Alta Gracia
Promoting a Fair Wage Apparel Brand
The Challenge: Alta Gracia, owned by Knights Apparel, a leading supplier of branded athletic apparel for sports teams and universities, is a new apparel brand sold at college bookstores all over the United States. It is the first apparel brand to pay its workers a “living wage,” enough so that the people who make the t-shirts, sweatshirts and hoodies, and their families can lift themselves out of poverty. The start-up company, named for the town of Villa Altagracia in the Dominican Republic where the factory is located, had no advertising budget and therefore had to rely exclusively on traditional and social media, as well as in-store signs and clothing tags to promote itself to the university community.
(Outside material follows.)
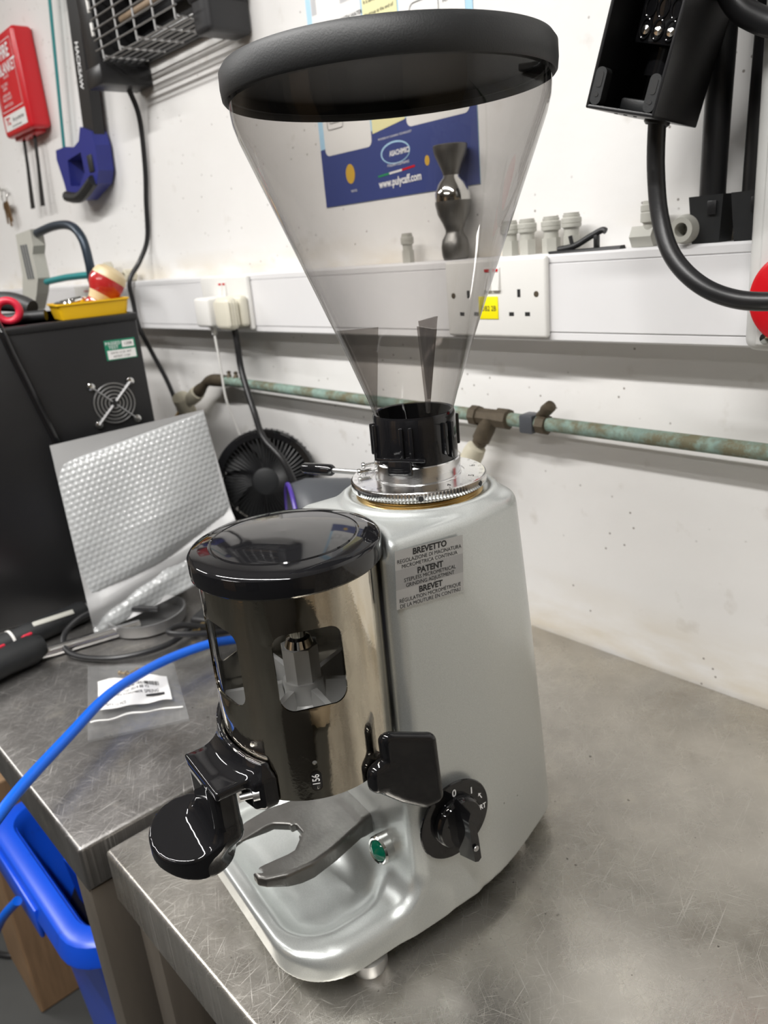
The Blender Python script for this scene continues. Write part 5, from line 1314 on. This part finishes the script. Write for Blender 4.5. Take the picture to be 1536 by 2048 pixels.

Our Approach: Fenton believed that if students, faculty and alumni understood that buying Alta Gracia apparel would make life changing improvements for the workers who sewed the clothing, they would support it. We also believed that the best messengers for this message, directly at the point of purchase and with media, were the workers themselves. We designed signs and clothing hangtags featuring close up photos of individual workers and brief quotations from them explaining what the purchase of Alta Gracia apparel meant for their lives.
Progress, Accelerated: We took our story first to the New York Times and got a 2,000-word story with photos on the front page of the Sunday Business Section (July 18, 2010). This story generated requests for interviews with CEO, Joe Bozich and COO/President, Donnie hodge by online websites and bloggers, an enthusiastic blog post from Time magazine’s Joe Klein, and sign-ups at the Alta Gracia web page. The New York Times article then caught the attention of Huffington Post’s editors, who made Knight’s/Alta Gracia’s CEO, Joe Bozich, a nominee for their “100 Game Changers” contest. Fenton mobilized voters via Facebook and e-mail, helping Bozich win in the “style” division for which he was honored at a gala event in New York City. We also pitched the Alta Gracia story to campus media at the 300+ colleges and universities whose bookstores carry the brand and received uniformly enthusiastic news and editorial coverage and commentary.
While the project has only just begun with the current academic year, preliminary results have been strong. Duke University’s bookstore director reports, for example, that Alta Gracia has had very strong sales, particularly for a new brand. This is especially important for Alta Gracia since Duke’s bookstore ordered the largest amount of Alta Gracia apparel and sells all of the most popular brands with which Alta Gracia has to compete. Other schools report similar results.